Even without proof of access, plaintiff could still make out her case if she showed that the two works were not just substantially similar, but were so strikingly similar as to preclude the possibility of independent creation. 3 M. Nimmer, Copyright § 13.-01[A]; see Donald v. Zack Meyer’s T. V. Sales & Service, 426 F.2d 1027 (5th Cir. 1970), cert. denied, 400 U.S. 992, 91 S.Ct. 459, 27 L.Ed.2d 441 (1971). Here however, plaintiff presented no evidence of similarity aside from the two compositions. She merely asserted that parts of her composition were “used in” the defendant’s work and that it is unlikely that Williams could have composed the defendant’s work without having had access to “Jeannie Michele.” Such conclusions are not probative evidence in a summary judgment proceeding. Benton-Volvo-Metairie, Inc. v. Volvo Southwest, Inc., 479 F.2d 135 (5th Cir. 1973); Scholz Homes, Inc. v. Maddox, 379 F.2d 84[*114] (6th Cir. 1967). In contrast, defendant submitted affidavits by experts analyzing the two compositions and showing that the only similarity between them is a recurring three note sequence found also in the works of Johann Sebastian Bach. The evidence presented clearly does not raise a question of fact as to whether the two compositions were so strikingly similar as to preclude the possibility of independent creation.
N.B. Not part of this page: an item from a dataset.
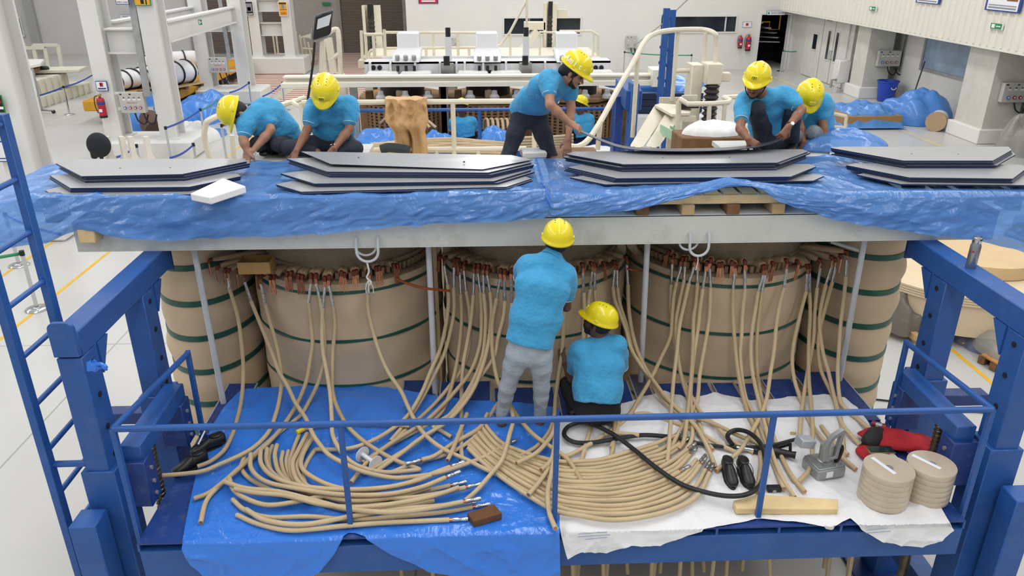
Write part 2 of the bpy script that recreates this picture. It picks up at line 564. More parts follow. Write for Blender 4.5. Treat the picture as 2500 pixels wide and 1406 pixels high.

Plaintiff primarily relies on Arnstein v. Porter, 154 F.2d 464 (2d Cir. 1946) to support her claim that the trial court should not have granted summary judgment. Arnstein, which held that a grant of summary judgment is improper whenever there is the slightest doubt as to the facts, is no longer good law. Heyman v. Commerce & Industry Insurance Co., 524 F.2d 1317, 1319 (2d Cir. 1972). Recent decisions indicate that once the moving party has properly supported his summary judgment motion, the nonmoving party must rebut with “significant probative” evidence. See First National Bank of Arizona v. Cities Services Co., 391 U.S. 253, 290, 88 S.Ct. 1575, 20 L.Ed.2d 569 (1968); Munoz v. International Alliance, 563 F.2d 205, 214 (5th Cir. 1977).

In this case we find that the defendant properly supported its motion for summary judgment. It showed that there was no genuine issue of fact on either access or striking similarity. The plaintiff offered no probative evidence in rebuttal. In such a case the Federal Rules of Civil Procedure provide that summary judgment is proper. F.R.Civ.P. 56.

We wish to add that we are sensitive to the plaintive note in the plaintiff’s complaint. Notwithstanding the result of this opinion, a court must feel great sympathy for the symphonic trials of our creative pleader. We know it is slight consolation that in this case the plaintiff’s song has finally come out in a judicial record. But even indulging every permissible inference in favor of the plaintiff’s affidavit to support what she must establish under the law, what the affidavit purports still falls far short of musicological Bach-like proportions. In truth the plaintiff fails to establish mimicry. A few notes do not a song make. Jeannie Michele simply did not, in this case, negotiate the obstacles in Tin Pan Alley. Of course, a copyright plaintiff need not establish a measure for a measure, but her proof must have some musical measura-bility. The evidence here shows that Jeannie Michele had precursors and predecessors and access was negated. It is not enough to place two works back to back, if both track their ancestries back to Bach.

For these reasons we hold that the district court correctly granted the defendant’s motion for summary judgment.

AFFIRMED.

1

. Williams is an accomplished musician. He has composed, arranged, and directed the music for more than thirty motion pictures including Jaws, Earthquake, Poseidon Adventure, and Fiddler on the Roof. In 1972 he received the Academy Award for his musical arrangements in Fiddler on the Roof.